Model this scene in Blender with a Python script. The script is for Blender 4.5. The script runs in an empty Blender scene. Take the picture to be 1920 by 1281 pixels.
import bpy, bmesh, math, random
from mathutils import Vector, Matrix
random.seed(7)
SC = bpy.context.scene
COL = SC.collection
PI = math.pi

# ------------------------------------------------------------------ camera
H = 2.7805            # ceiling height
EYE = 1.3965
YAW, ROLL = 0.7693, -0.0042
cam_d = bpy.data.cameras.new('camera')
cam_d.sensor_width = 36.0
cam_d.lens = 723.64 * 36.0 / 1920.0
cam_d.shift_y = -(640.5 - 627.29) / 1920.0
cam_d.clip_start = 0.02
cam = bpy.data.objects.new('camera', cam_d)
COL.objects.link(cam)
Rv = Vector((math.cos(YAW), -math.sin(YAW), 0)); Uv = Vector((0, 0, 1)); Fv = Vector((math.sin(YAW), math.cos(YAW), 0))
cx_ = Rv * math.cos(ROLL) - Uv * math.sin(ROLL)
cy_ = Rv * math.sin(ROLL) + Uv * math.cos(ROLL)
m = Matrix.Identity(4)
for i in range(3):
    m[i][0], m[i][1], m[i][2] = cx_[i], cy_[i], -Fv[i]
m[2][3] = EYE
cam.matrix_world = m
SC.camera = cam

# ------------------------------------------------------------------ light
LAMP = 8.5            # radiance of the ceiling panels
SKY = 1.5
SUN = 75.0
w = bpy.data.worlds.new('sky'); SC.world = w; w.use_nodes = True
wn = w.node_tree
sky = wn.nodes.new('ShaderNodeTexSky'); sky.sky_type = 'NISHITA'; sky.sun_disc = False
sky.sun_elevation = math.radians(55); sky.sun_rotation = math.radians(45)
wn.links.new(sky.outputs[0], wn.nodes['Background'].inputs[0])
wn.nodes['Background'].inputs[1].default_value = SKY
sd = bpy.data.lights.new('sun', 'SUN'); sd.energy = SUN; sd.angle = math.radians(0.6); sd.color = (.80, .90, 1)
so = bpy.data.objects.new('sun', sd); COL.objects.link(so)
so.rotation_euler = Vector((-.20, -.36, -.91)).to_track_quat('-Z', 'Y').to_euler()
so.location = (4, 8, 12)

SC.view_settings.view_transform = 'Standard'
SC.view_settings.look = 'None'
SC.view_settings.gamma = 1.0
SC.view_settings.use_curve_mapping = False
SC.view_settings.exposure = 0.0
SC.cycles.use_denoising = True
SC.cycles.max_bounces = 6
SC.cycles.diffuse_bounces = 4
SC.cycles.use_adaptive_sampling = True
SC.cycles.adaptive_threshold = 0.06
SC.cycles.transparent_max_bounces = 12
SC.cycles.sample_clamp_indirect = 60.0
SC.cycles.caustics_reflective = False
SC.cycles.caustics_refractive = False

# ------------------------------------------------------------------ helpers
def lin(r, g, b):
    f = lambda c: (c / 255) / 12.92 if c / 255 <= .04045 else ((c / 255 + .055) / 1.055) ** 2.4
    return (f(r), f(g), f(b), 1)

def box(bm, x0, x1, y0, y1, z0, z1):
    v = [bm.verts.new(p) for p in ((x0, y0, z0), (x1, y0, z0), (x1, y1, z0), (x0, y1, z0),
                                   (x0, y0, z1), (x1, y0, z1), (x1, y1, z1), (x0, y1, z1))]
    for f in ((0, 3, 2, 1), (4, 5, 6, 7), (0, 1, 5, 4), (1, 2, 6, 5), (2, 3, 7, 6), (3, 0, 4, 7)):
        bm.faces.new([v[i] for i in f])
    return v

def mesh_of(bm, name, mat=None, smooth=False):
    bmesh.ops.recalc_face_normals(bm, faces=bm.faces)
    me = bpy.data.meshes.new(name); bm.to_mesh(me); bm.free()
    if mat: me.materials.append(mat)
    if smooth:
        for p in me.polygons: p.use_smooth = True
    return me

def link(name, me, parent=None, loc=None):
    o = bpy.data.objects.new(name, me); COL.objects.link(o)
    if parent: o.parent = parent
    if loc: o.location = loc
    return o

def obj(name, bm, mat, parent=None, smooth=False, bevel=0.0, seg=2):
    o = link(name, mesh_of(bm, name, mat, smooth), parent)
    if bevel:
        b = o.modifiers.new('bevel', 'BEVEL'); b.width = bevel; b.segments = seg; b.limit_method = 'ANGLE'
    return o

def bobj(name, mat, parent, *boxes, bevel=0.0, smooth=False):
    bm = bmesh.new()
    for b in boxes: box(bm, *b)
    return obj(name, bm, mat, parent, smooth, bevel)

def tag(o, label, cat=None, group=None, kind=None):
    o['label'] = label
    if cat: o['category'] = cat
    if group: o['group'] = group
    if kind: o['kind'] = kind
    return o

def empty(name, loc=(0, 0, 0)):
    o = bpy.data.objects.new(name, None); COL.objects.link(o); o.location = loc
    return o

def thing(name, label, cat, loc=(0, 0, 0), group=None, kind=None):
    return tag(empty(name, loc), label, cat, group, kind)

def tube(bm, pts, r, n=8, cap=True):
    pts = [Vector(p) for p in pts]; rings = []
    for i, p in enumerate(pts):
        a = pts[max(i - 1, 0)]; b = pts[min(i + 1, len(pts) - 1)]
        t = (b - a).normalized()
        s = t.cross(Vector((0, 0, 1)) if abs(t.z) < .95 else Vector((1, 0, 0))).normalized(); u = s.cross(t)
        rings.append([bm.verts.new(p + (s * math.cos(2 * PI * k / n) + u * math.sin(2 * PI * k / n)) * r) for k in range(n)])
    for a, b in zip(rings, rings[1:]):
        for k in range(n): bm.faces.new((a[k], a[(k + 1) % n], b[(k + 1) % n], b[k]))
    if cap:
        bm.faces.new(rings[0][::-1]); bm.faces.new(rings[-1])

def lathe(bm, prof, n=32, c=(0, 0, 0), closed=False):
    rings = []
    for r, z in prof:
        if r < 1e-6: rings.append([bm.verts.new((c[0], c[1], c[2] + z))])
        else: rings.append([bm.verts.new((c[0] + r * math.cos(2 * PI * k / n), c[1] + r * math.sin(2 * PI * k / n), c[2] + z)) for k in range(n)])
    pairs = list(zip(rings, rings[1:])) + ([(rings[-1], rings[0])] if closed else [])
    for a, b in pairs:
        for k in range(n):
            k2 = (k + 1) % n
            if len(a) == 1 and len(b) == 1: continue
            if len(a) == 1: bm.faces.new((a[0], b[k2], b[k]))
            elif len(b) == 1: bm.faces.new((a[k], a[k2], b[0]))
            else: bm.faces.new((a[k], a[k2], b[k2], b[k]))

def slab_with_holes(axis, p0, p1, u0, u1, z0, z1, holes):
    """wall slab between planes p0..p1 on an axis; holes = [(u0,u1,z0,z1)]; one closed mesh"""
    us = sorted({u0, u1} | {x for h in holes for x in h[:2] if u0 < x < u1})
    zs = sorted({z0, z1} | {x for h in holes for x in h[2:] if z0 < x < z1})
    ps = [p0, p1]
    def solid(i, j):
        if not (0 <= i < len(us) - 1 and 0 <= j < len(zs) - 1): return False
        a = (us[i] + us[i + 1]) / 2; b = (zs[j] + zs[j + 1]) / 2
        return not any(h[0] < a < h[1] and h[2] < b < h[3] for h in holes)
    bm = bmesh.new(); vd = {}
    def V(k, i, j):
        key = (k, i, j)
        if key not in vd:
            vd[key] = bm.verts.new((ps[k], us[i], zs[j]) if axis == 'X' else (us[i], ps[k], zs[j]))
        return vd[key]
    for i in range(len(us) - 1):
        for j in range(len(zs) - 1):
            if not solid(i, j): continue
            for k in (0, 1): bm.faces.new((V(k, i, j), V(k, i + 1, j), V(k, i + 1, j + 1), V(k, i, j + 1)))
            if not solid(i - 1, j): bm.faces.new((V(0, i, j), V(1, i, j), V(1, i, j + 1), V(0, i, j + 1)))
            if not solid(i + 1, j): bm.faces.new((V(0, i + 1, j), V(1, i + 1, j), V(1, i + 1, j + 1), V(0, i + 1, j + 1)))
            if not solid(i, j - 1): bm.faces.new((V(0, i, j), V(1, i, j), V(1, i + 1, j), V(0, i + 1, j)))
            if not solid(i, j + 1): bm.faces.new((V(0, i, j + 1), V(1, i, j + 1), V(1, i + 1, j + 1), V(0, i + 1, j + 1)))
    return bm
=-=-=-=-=
→ **SHORT TASK**: Print, please, the lines from the first line of the material through the line that contains "SC.camera = cam", exactly as written and with nothing added.

→ **SOLUTION TO THIS TASK**:
Model this scene in Blender with a Python script. The script is for Blender 4.5. The script runs in an empty Blender scene. Take the picture to be 1920 by 1281 pixels.
import bpy, bmesh, math, random
from mathutils import Vector, Matrix
random.seed(7)
SC = bpy.context.scene
COL = SC.collection
PI = math.pi

# ------------------------------------------------------------------ camera
H = 2.7805            # ceiling height
EYE = 1.3965
YAW, ROLL = 0.7693, -0.0042
cam_d = bpy.data.cameras.new('camera')
cam_d.sensor_width = 36.0
cam_d.lens = 723.64 * 36.0 / 1920.0
cam_d.shift_y = -(640.5 - 627.29) / 1920.0
cam_d.clip_start = 0.02
cam = bpy.data.objects.new('camera', cam_d)
COL.objects.link(cam)
Rv = Vector((math.cos(YAW), -math.sin(YAW), 0)); Uv = Vector((0, 0, 1)); Fv = Vector((math.sin(YAW), math.cos(YAW), 0))
cx_ = Rv * math.cos(ROLL) - Uv * math.sin(ROLL)
cy_ = Rv * math.sin(ROLL) + Uv * math.cos(ROLL)
m = Matrix.Identity(4)
for i in range(3):
    m[i][0], m[i][1], m[i][2] = cx_[i], cy_[i], -Fv[i]
m[2][3] = EYE
cam.matrix_world = m
SC.camera = cam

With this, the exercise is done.